In conclusion, it may be asked, that there is not enough evidence supporting the Smurfs were Soviets. With this in mind, let me give an assortment of episode titles compiled from Lenburg’s Encyclopedia of Animated Cartoons. “The Smurf Who Couldn’t Say No”, “Greedy and the Porridge Pot”, “The Cursed Country”, and “Denisa’s Greedy Doll” all are episodes aimed at slandering capitalism and America. Episodes like “Sir Hefty”, “Good Neighbor Smurf”, and “Hefty Sees a Serpent” promote the glorification of the worker, comradeship, and loyalty to the state. The Cold War is described in the episodes “The Kaplowey Scroll” a Smurf weapon of mass destruction, otherwise known as nuclear missiles. And “The Man On the Moon” a blatant statement of supposed Soviet superior space technology. In the last years of the television show, In the full sway of Perestroika and Glasnost, the episodes “Poet the Know-It-All” and “The Smurf Who Could Do No Wrong” were released. The former episode is a statement that while artists were allowed more freedom they should not become arrogant and defile the state. While the latter is an admission to the horrors committed by Stalin during the Great Purge.

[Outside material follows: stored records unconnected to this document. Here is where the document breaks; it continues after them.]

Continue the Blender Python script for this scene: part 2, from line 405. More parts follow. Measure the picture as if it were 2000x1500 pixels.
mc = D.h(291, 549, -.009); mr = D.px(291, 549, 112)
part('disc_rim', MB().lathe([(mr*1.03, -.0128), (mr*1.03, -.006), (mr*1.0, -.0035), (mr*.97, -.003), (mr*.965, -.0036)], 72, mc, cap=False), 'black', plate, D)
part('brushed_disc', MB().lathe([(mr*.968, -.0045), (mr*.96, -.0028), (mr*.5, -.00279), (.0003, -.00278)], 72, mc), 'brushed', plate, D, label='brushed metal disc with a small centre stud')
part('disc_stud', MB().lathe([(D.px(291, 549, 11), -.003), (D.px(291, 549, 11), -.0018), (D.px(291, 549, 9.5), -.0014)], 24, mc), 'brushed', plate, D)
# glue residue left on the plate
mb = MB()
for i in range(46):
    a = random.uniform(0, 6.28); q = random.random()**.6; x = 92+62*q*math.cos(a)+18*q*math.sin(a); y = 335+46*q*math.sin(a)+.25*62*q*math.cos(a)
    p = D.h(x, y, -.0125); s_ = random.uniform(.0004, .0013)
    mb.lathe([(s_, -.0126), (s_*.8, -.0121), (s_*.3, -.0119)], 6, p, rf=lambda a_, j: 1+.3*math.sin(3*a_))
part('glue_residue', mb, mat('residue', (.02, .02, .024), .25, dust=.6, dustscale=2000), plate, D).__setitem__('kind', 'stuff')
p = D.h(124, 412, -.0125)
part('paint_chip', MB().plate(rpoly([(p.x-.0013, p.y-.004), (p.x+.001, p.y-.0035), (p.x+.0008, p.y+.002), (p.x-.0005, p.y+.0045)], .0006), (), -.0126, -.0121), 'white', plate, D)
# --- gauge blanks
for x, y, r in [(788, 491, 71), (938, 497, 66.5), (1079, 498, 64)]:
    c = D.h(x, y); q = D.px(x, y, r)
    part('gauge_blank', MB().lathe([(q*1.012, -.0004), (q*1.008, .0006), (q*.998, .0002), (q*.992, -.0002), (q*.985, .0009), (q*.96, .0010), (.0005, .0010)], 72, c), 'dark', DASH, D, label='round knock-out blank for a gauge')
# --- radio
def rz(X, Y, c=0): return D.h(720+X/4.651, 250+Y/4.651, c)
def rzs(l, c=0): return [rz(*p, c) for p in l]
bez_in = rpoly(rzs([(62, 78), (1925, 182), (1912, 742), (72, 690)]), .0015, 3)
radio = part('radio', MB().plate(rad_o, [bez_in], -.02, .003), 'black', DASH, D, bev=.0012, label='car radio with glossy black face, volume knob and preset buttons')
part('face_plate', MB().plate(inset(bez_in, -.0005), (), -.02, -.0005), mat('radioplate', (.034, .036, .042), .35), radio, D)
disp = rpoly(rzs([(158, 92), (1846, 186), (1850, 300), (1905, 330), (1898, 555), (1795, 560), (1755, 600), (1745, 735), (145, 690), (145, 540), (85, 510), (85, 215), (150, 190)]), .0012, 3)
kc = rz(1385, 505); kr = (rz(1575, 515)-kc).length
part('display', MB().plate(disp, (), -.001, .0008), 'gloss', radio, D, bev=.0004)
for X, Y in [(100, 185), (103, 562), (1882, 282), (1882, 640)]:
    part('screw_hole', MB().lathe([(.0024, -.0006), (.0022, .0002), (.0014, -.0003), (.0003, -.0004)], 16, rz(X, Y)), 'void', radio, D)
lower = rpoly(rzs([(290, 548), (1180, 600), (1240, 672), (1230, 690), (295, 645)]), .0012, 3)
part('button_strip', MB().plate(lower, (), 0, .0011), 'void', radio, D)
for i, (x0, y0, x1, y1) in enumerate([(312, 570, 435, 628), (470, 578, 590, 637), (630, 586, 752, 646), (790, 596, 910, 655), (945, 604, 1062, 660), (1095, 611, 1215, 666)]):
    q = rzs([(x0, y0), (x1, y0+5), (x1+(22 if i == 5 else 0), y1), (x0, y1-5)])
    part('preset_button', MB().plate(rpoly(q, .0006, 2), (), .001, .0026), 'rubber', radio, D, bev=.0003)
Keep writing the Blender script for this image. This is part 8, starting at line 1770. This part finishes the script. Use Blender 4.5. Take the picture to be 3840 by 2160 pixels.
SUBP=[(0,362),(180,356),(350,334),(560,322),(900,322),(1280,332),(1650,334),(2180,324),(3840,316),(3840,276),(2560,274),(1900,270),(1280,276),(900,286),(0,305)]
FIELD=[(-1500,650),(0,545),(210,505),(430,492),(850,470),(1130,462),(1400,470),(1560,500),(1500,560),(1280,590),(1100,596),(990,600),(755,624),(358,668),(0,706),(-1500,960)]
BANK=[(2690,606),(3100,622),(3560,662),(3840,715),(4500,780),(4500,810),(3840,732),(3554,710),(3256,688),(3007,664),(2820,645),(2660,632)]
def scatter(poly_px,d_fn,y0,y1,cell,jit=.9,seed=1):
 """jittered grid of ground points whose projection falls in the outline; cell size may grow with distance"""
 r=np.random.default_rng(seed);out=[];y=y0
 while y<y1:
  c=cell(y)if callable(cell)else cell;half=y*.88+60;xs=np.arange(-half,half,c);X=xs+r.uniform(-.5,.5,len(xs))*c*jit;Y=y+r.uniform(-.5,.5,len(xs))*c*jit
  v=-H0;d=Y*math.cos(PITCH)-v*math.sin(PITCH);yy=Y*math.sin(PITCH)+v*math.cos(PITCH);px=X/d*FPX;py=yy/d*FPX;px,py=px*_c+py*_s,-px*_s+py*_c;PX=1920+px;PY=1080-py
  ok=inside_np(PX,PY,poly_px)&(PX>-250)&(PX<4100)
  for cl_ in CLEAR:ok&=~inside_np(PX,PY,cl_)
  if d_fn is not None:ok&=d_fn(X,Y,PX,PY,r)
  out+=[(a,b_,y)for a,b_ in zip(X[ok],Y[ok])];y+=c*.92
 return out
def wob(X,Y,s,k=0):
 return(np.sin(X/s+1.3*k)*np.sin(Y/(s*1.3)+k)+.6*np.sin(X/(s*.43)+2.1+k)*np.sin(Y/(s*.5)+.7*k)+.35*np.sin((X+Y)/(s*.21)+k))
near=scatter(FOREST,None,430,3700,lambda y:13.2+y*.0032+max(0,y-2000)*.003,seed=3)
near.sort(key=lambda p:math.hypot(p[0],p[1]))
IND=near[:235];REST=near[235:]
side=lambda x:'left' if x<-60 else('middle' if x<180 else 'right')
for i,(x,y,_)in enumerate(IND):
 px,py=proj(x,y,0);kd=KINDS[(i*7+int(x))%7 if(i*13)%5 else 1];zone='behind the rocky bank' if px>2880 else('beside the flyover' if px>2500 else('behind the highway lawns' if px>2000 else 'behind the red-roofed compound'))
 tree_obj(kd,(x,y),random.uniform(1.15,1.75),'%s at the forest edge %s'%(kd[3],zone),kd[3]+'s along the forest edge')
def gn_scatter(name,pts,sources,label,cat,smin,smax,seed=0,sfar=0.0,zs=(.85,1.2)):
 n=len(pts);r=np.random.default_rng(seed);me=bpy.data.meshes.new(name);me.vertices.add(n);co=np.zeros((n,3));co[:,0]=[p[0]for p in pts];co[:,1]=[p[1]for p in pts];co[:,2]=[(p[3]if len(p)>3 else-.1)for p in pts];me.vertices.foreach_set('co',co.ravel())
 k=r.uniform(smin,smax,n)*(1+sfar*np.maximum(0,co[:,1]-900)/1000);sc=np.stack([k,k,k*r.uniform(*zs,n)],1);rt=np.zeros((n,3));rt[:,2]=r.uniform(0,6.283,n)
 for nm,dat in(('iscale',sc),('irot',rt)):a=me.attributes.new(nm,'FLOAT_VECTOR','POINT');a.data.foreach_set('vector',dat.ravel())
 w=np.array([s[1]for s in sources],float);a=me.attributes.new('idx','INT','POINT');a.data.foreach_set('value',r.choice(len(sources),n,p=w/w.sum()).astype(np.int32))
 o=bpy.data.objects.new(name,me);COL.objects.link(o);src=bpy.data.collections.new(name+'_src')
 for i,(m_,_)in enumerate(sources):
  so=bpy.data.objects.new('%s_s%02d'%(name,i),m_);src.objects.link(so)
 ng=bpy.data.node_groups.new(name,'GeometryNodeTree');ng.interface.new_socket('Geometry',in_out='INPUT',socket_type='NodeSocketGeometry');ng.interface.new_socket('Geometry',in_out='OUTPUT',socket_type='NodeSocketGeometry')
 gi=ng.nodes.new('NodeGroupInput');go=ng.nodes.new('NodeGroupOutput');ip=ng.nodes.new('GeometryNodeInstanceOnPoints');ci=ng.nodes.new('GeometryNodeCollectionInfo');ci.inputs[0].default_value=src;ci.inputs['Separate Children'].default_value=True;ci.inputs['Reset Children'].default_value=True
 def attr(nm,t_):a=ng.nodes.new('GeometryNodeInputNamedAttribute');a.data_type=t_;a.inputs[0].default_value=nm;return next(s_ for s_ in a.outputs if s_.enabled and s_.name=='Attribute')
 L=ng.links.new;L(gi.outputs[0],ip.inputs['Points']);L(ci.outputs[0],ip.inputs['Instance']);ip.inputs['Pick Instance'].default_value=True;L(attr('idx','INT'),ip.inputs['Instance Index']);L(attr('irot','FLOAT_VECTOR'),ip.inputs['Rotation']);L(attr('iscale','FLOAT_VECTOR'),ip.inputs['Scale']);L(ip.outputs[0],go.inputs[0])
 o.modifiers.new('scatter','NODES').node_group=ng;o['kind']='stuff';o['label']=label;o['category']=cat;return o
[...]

In 1989, the Smurfs began to travel the world and accept different cultures, just as Gorbachev had done in the final days of the USSR. In 1990 the last new episode of the Smurfs was produced. Nearly two years later, Communism fell in the Soviet Union bringing democracy and President Boris Yeltsin.
The similarities between this children’s television show and the once vast Red Empire are much too striking to be a mere coincidence. Could this program, aimed to infiltrate and corrupt children’s minds, be a plot set up by Soviet Intelligence? Perhaps we will never know.